The Leonards are represented by attorney Richard "Dickie" Scruggs, who helped secure a landmark, multibillion dollar settlement with tobacco companies in the late 1990s.

"Everyone is going to be watching the result of this," Scruggs said of the trial, which is expected to last a week or two. "It won't be binding for other cases, but the precedential effects of this will be enormous because it's the first one."

While Nationwide homeowners' policies cover wind damage, the Columbus, Ohio-based insurer argues that damage from flood waters, including wind-driven storm surge, is excluded from coverage.

"Essentially, the Leonards are asking the court to change their contract after the fact," said Nationwide spokesman Joe Case. "They're asking for flood damage to be covered, and they didn't purchase flood insurance, regrettably."

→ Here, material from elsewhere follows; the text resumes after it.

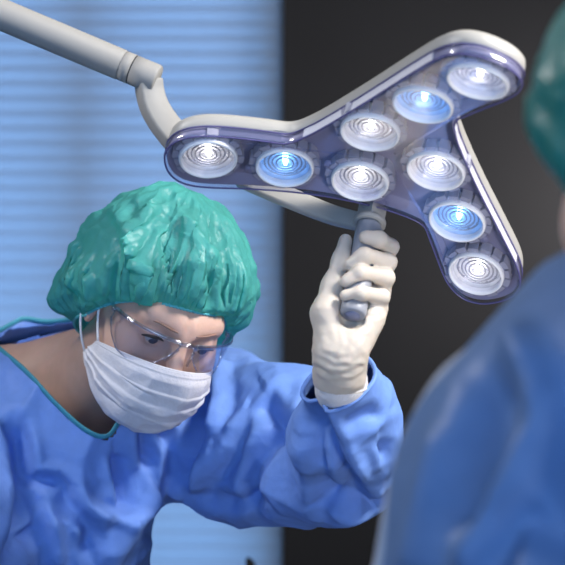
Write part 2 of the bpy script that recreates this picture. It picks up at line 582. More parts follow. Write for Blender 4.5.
# venetian blind inside the window opening
blind = empty('venetian_blind', ((wx0 + wx1) / 2, YB + .04, wz0))
tag(blind, 'closed pale blue venetian blind glowing with daylight in the window behind the surgeon', 'blind')
sl = MB(); pitch = .0338; z = wz0 + .05; i = 0
while z < wz1 - .05:
    f = min(1, max(0, (z - 1.3) / .55))
    hh = pitch * (.5 + .03 + .15 * f); lean = .006
    pr = []
    for u in np.linspace(-1, 1, 7):
        pr.append((YB + .04 - lean * u - .0035 * (1 - u * u), z + hh * u))
    V = [(wx0 + .012, y, zz) for y, zz in pr] + [(wx1 - .004, y, zz) for y, zz in pr]
    sl.add(V, [(k, k + 1, k + 8, k + 7) for k in range(6)])
    z += pitch
sl.build('slats', M_slat, blind)
MB().box((wx0 + .012, YB + .015, wz1 - .05), (wx1 - .004, YB + .06, wz1)).build('head_rail', M_rail, blind, smooth=False)
MB().box((wx0 + .012, YB + .028, wz0 + .001), (wx1 - .004, YB + .052, wz0 + .024)).build('bottom_rail', M_rail, blind, smooth=False)

# ------------------------------------------------------------------ surgical lamp
LR = np.array([[0.98228502, -0.07461171, -0.1718989], [-0.15788425, -0.82362848, -0.54470972], [-0.10093911, 0.56220033, -0.82081794]])
LT = np.array([.1087, 2.0999, .1126 + CAMZ])


def dome(x, y): return .53 * (x * x + y * y) - .0193


def lamp_w(x, y, h):
    P = np.stack([np.asarray(x, float), np.asarray(y, float), np.asarray(h, float) + dome(np.asarray(x), np.asarray(y))], -1)
    return P @ LR.T + LT


def rot2(p, a):
    c, s = math.cos(a), math.sin(a)
    return np.array([[c * x - s * y, s * x + c * y] for x, y in p])


fund = np.array([(.0195, .110), (.0225, .118), (.028, .14), (.0375, .18), (.0395, .201), (.0345, .221), (.020, .2335), (0, .2375), (-.024, .234), (-.041, .221), (-.0500, .198), (-.0565, .15), (-.064, .097), (-.073, .050), (-.086, .0), (-.0985, -.030)])
# arms at 180, 60 and 300 degrees; going counter-clockwise
OUT = np.concatenate([rot2(fund, math.radians(a - 90)) for a in (60, 180, 300)])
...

Scruggs represents around 3,000 policyholders on Mississippi's Gulf Coast, including his brother-in-law, U.S. Sen. Trent Lott, R-Miss., whose Pascagoula home was demolished by Katrina on Aug. 29.

Scruggs also has filed against other insurers, including Allstate Insurance Co., Metropolitan Life Insurance Co., State Farm Insurance Cos. and United Services Automobile Association.

Mississippi Attorney General Jim Hood also is suing insurance companies, arguing they should pay for all of Katrina's property damage, whether it was caused by wind or wind-driven water.

Dr. Robert Hartwig, chief economist for the Insurance Information Institute in New York, warned that a victory by the Leonards would "create chaos in insurance markets all over the country" because it would send a message that contracts can be "retroactively rewritten" after a disaster.

"That creates an impossible business environment," he said.

Scruggs and other plaintiffs' hope that winning this and a handful of other cases would pressure insurers into settling thousands of other Katrina-related lawsuits. "The outcome will at least set the tone for future cases," Scruggs said.

Hartwig, however, downplayed that scenario. "Insurers will be looking at every single case on its merits," he said.